* BEGIN *

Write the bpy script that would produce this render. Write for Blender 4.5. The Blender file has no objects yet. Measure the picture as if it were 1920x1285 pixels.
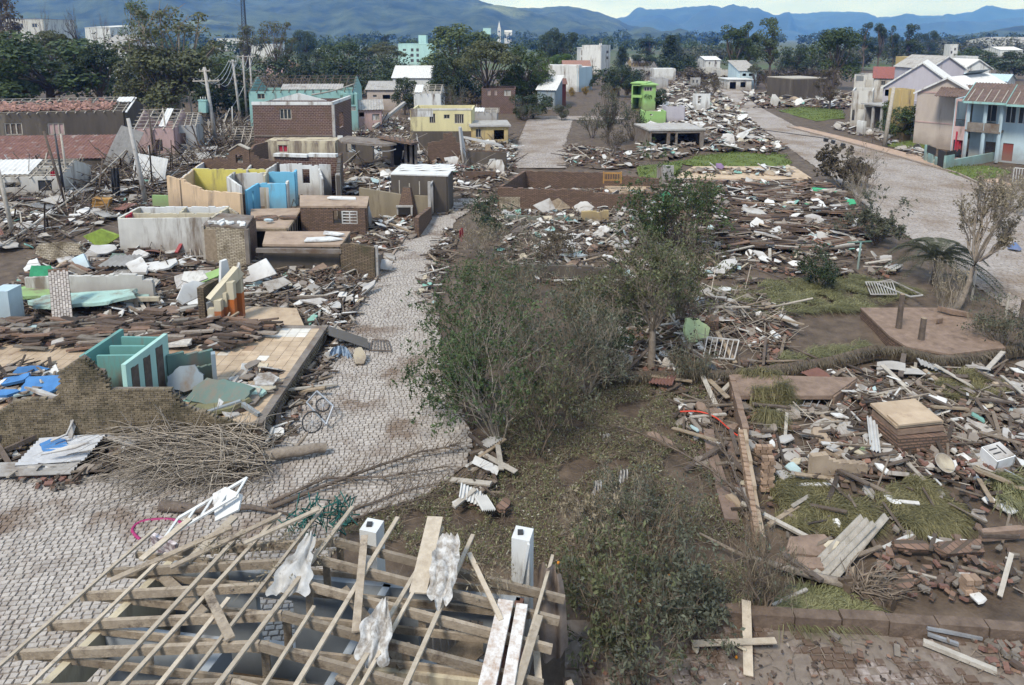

* END *
* BEGIN *

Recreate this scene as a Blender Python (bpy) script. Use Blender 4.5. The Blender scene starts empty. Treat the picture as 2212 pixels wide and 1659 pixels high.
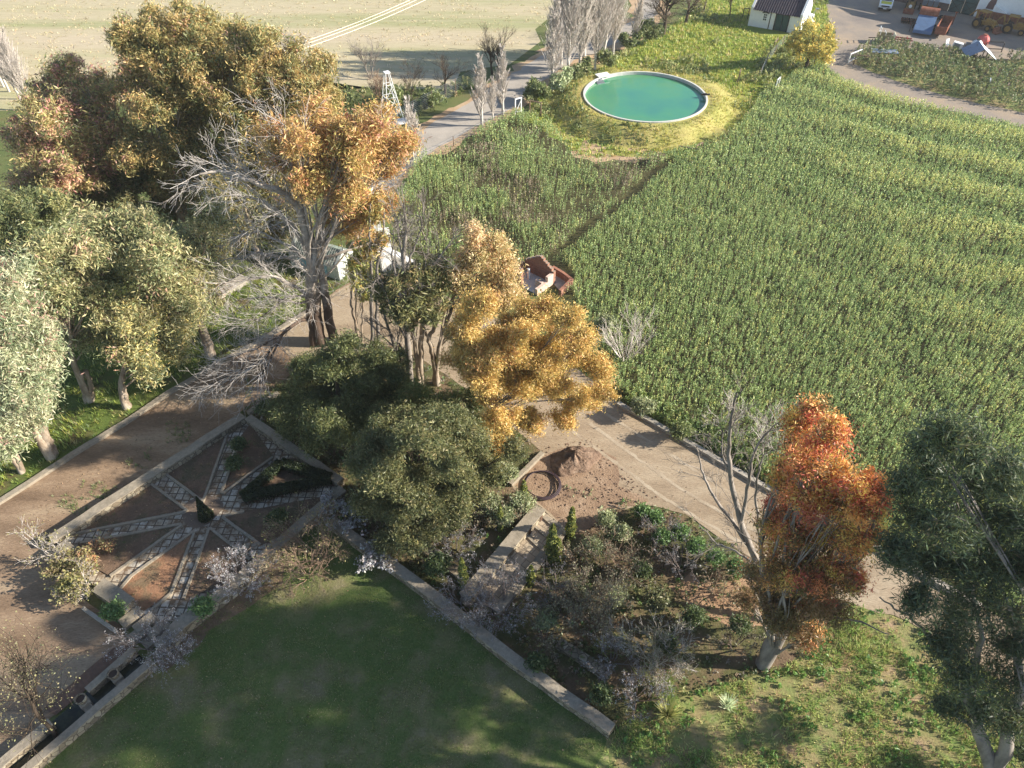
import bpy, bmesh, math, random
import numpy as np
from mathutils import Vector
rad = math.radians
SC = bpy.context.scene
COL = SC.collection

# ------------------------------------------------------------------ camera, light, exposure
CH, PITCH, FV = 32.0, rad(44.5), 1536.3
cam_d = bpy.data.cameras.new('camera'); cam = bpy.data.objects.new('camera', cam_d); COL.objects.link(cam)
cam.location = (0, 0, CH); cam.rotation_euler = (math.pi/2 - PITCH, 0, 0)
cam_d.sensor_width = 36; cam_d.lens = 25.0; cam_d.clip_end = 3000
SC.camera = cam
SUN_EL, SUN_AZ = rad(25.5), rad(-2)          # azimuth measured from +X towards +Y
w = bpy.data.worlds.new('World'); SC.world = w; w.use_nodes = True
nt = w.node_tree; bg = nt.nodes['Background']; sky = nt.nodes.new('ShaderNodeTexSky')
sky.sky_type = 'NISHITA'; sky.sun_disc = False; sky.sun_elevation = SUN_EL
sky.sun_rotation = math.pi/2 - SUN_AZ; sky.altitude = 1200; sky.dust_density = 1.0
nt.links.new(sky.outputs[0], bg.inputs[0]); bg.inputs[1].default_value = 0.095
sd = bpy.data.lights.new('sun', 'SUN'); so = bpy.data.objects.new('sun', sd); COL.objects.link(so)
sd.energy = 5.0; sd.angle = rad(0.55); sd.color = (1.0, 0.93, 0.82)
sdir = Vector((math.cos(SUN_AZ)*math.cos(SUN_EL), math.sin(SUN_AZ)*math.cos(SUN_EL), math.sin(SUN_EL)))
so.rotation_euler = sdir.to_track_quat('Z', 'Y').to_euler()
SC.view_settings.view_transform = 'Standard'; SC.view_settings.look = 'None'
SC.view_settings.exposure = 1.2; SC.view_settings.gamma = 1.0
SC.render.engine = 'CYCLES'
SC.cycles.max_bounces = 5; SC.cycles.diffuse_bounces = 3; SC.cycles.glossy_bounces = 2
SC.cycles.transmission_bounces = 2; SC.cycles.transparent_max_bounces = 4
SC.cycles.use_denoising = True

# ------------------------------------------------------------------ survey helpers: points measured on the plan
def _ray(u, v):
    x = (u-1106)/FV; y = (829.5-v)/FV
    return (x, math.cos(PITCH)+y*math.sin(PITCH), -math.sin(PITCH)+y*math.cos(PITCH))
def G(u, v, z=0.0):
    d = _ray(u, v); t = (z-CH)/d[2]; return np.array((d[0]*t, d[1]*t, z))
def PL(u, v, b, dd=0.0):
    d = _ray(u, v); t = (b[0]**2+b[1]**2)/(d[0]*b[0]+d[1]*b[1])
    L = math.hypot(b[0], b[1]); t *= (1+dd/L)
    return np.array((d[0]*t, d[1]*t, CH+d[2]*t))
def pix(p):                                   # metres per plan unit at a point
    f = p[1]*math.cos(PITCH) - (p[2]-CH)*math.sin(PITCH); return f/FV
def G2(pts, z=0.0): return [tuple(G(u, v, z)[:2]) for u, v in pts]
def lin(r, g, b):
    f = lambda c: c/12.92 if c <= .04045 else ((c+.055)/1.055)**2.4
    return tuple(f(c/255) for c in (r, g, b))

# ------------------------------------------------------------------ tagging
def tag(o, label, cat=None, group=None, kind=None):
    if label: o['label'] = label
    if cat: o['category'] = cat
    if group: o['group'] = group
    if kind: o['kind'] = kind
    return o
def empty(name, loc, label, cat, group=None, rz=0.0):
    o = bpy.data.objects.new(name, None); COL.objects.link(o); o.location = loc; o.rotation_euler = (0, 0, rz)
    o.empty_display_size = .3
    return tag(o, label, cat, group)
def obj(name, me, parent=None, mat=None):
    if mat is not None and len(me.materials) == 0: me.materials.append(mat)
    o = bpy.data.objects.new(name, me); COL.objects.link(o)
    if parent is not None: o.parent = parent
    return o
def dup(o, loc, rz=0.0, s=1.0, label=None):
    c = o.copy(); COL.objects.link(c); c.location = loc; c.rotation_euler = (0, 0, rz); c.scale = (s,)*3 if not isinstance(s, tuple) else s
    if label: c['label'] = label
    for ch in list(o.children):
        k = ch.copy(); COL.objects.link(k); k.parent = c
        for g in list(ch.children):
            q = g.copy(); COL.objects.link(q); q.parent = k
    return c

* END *

● **Work instructions**
Only the lines from the one with "Recreate this scene" down to the one with "COL = SC.collection" belong in your copy, both ends included; write them out exactly and skip any pictures.

● **Output for this task**
Recreate this scene as a Blender Python (bpy) script. Use Blender 4.5. The Blender scene starts empty. Treat the picture as 2212 pixels wide and 1659 pixels high.
import bpy, bmesh, math, random
import numpy as np
from mathutils import Vector
rad = math.radians
SC = bpy.context.scene
COL = SC.collection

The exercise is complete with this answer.